Thursday Thoughts
You know, I was thinking. In Romans 8:28 the Apostle Paul writes: "And we know that in all things God works for the good of those who love him, who have been called according to his purpose". That verse preaches so well! It is so easy to believe this when all things are going well in life and when we see and feel the presence of the Holy Spirit so strong that we think we're going to bust! But what about when things in our lives are being challenged? How abuot when we feel as dry as a desert? How do we feel on those days that it seems like everything is going wrong? Do we still have the same faith and confidence in God? Do we still have that little pep in our step and proclaim with a loud voice "God is good, all the time"? Now I am not suggesting that we pretend that nothing is wrong when things are rough, but I am saying that walking by faith means that we trust God regardless! That we have confidence in Him no matter what outside forces that are coming against us do.Most of you who read this blog know about the struggles that I was going through a couple of months ago. Most everthing in my life felt like it was crashing in on me. I had several tense moments in prayer with the Father! I shared with Him exactly how I felt. I shared with some very close brothers the struggles that I was enduring. While I was still deep in that valley I began to see and feel God again! My life has been an amazing journey over the years and I am sure it will continue to be just that.............AMAZING in the years to come. There are always going to be ups and downs but God remains constant. His love, His forgiveness, His blessings and His salvation are always there no matter what I feel inside! May God bless you beyond belief today.
2 Comments:
See, i take another view of that verse. It brings me comfort in my darkest times. I know that even "bad" things work together for good for me because I love God and am called according to His purpose. Romans 8:28, you know, is one of my favorite verses, and it became my mantra last fall when my world seemed to be falling apart at the seams. I knew and took comfort in the fact that God was using those struggles to build me, test me in the fire, using bad for good! I got a little singed in the fire, and felt beat down. I probably would have fallen had it not been for my brothers and sisters in Christ who kept lifting me up. So Romans 8:28 is a verse of comfort in dark times, and a reminder of God's glory when I'm on the mountaintop, IMHO
So frequently has Romans 8:28 been quoted, referred to etc that it drives me right into the two verses that precede it.. I just praise Him for our weakness and thorns..26In the same way, the Spirit helps us in our weakness. We do not know what we ought to pray for, but the Spirit himself intercedes for us with groans that words cannot express. 27And he who searches our hearts knows the mind of the Spirit, because the Spirit intercedes for the saints in accordance with God's will.
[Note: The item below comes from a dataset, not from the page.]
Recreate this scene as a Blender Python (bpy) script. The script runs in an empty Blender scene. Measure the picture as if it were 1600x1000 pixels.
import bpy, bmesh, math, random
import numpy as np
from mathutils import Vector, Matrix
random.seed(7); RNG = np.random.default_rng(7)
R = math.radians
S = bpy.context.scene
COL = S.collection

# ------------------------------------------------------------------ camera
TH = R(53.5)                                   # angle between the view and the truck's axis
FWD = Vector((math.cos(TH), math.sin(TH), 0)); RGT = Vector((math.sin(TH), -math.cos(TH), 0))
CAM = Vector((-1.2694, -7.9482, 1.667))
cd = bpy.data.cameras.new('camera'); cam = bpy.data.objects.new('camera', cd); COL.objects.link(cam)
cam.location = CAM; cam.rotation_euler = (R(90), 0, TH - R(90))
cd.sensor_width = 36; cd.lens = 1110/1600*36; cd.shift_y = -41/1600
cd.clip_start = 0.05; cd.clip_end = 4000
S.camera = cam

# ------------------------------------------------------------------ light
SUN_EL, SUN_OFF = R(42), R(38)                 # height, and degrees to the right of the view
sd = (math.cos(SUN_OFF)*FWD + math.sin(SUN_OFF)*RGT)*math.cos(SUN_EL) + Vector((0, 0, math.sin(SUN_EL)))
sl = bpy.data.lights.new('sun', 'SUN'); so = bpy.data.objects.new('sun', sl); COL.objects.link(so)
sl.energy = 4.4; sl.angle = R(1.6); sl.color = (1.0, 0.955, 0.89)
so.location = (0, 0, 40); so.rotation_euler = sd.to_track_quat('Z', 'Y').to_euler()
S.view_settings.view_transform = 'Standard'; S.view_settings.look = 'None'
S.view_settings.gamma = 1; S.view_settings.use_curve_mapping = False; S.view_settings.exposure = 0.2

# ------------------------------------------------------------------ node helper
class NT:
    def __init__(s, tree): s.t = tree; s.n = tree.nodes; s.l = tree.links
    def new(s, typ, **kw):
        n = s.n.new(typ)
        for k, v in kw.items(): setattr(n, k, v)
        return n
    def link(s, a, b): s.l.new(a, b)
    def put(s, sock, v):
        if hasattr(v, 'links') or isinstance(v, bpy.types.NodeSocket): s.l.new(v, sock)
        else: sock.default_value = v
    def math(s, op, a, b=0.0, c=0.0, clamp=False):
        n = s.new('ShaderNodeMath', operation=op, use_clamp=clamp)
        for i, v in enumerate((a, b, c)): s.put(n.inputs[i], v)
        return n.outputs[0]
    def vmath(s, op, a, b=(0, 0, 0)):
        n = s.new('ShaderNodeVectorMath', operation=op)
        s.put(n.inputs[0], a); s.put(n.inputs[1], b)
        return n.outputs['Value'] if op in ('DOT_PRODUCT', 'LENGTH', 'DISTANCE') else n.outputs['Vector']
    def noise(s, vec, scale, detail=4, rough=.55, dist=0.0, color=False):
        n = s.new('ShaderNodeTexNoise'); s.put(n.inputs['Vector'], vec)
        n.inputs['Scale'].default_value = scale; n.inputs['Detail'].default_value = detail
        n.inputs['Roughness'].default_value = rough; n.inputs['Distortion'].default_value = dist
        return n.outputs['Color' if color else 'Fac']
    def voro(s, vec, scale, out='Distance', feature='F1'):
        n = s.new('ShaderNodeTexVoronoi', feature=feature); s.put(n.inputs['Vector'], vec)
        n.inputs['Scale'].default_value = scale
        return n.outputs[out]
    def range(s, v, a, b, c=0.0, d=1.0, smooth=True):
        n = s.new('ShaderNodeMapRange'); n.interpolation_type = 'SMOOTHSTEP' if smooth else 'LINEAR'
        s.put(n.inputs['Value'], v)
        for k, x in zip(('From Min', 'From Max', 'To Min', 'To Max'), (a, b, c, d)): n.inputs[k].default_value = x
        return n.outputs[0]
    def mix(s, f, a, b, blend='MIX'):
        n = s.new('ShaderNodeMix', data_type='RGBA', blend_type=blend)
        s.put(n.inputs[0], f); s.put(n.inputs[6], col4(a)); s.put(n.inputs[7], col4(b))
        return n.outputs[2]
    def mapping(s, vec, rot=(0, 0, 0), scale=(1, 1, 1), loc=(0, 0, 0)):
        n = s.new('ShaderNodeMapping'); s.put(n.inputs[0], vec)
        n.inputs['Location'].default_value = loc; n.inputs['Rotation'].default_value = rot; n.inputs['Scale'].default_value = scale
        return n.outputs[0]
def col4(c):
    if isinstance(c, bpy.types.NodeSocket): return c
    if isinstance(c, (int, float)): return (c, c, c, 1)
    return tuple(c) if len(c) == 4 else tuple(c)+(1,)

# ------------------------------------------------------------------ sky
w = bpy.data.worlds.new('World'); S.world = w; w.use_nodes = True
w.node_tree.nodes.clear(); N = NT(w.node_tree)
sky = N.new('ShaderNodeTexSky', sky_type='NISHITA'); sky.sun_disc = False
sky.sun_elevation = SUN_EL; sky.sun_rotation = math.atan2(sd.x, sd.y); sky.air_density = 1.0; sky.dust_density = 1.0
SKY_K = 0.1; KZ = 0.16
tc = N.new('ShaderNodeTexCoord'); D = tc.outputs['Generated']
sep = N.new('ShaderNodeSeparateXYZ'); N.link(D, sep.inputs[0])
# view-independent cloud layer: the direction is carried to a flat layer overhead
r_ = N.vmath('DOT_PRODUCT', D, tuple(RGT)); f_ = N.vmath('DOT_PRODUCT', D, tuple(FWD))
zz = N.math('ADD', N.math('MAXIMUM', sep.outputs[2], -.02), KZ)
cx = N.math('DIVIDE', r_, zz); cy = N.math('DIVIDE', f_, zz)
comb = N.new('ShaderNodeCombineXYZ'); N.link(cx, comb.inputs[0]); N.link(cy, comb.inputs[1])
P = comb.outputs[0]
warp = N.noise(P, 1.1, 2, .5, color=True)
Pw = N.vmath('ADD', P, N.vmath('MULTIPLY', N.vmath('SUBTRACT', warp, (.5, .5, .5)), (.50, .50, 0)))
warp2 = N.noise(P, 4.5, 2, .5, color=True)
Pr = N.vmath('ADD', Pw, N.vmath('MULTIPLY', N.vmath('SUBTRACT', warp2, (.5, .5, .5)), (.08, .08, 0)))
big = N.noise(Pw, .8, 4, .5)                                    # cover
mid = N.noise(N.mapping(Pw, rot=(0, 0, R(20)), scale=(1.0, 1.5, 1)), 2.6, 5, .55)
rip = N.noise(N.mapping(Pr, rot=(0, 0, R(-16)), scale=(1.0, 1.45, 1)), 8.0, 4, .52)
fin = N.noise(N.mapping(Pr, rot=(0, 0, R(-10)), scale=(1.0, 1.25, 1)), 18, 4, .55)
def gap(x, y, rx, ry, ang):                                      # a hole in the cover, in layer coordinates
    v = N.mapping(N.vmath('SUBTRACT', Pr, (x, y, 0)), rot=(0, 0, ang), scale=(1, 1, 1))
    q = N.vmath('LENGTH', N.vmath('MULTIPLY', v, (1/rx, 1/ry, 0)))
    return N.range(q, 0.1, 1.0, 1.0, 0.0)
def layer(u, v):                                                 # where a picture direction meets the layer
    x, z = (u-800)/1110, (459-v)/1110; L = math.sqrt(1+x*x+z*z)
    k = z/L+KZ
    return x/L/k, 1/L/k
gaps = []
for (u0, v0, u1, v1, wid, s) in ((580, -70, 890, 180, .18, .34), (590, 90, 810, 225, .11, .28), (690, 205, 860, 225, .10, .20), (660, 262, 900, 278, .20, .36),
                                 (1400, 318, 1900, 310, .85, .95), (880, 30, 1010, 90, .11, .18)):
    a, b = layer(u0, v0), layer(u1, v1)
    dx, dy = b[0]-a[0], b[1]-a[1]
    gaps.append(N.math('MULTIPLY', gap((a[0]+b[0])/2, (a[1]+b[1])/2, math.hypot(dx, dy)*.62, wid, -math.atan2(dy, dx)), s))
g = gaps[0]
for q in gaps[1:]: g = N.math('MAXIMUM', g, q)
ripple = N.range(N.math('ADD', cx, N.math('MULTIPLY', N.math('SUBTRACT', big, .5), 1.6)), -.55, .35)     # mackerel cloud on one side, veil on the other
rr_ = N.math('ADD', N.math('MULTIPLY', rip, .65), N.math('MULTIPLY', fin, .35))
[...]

also from 2 Co 12...7To keep me from becoming conceited because of these surpassingly great revelations, there was given me a thorn in my flesh, a messenger of Satan, to torment me. 8Three times I pleaded with the Lord to take it away from me. 9But he said to me, "My grace is sufficient for you, for my power is made perfect in weakness." Therefore I will boast all the more gladly about my weaknesses, so that Christ's power may rest on me. 10That is why, for Christ's sake, I delight in weaknesses, in insults, in hardships, in persecutions, in difficulties. For when I am weak, then I am strong.